I cleaned out the garage (for the most part) over the holiday and had a garage sale. Most of Matt’s large tools were sold by friends a while back, but this time I did it myself. That means the garage really is mine now, except for all of the trash to get rid of. When I was piling everything for the sale on and around a 4×8 sheet of plywood table, it mostly seemed like haphazard junk. But with the help of my brother and neighbors, the sale ended up looking like a pretty cool guy’s sale.

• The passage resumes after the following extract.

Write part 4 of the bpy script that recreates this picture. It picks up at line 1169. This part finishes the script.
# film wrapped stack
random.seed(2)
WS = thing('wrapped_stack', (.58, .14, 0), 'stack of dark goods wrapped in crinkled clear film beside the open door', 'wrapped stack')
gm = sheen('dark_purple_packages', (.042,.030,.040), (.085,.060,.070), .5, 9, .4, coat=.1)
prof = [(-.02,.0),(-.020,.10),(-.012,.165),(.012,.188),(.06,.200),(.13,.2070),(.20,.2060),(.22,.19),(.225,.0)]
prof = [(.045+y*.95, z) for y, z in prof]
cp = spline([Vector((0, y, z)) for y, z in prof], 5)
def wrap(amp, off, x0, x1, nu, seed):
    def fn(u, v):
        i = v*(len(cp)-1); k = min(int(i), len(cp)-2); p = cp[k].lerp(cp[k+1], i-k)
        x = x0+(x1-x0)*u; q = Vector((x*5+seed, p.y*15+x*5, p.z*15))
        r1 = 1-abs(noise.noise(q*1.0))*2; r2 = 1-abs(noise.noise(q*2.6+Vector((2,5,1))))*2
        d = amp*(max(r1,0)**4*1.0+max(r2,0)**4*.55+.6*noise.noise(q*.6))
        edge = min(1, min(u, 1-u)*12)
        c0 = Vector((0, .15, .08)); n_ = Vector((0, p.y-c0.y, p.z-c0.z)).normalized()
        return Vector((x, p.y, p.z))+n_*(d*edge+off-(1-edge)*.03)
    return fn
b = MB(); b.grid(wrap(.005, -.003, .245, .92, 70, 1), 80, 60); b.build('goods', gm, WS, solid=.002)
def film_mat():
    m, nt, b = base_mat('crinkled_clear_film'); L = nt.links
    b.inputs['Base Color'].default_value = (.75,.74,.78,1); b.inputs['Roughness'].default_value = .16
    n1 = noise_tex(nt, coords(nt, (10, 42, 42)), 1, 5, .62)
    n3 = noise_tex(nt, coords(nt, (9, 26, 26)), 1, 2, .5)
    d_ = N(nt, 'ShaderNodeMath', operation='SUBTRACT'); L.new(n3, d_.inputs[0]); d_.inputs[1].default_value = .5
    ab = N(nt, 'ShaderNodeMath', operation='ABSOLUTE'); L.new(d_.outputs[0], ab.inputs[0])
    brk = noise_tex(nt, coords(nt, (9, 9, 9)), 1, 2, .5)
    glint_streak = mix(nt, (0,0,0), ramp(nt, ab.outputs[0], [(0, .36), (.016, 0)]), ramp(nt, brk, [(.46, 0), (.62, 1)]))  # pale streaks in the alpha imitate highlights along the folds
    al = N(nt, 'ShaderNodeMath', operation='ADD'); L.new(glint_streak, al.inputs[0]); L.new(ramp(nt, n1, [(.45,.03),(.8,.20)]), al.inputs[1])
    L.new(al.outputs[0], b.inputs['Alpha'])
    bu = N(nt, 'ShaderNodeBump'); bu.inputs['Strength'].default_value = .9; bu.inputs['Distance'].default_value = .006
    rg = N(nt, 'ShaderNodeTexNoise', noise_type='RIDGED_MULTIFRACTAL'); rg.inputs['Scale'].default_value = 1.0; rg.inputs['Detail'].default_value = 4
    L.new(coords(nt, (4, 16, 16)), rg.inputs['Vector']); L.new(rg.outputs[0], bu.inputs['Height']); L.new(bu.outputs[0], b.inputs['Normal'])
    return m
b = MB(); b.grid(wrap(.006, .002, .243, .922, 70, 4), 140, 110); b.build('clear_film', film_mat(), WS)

I was ready which means that cleaning out the garage was a very straightforward and natural process. As I was cleaning out the large toolbox that I had given Matt one of the first Christmas’s we were married, I remembered Matt working on the car with his socket wrenches. What a grace he had with tools! He spent more time in this garage doing woodworking. I think about all the time he spent in there and what it must have been like for him (it’s a four car garage!) I didn’t see as much because I was inside with kids, but I suppose it will come to me some time.
Then when it came time for the garage sale I was so nervous. I posted on the wrong craigslist board and only 2 people came plus my neighbors. I still managed to get rid of almost everything thanks to my neighbors hauling it away for me.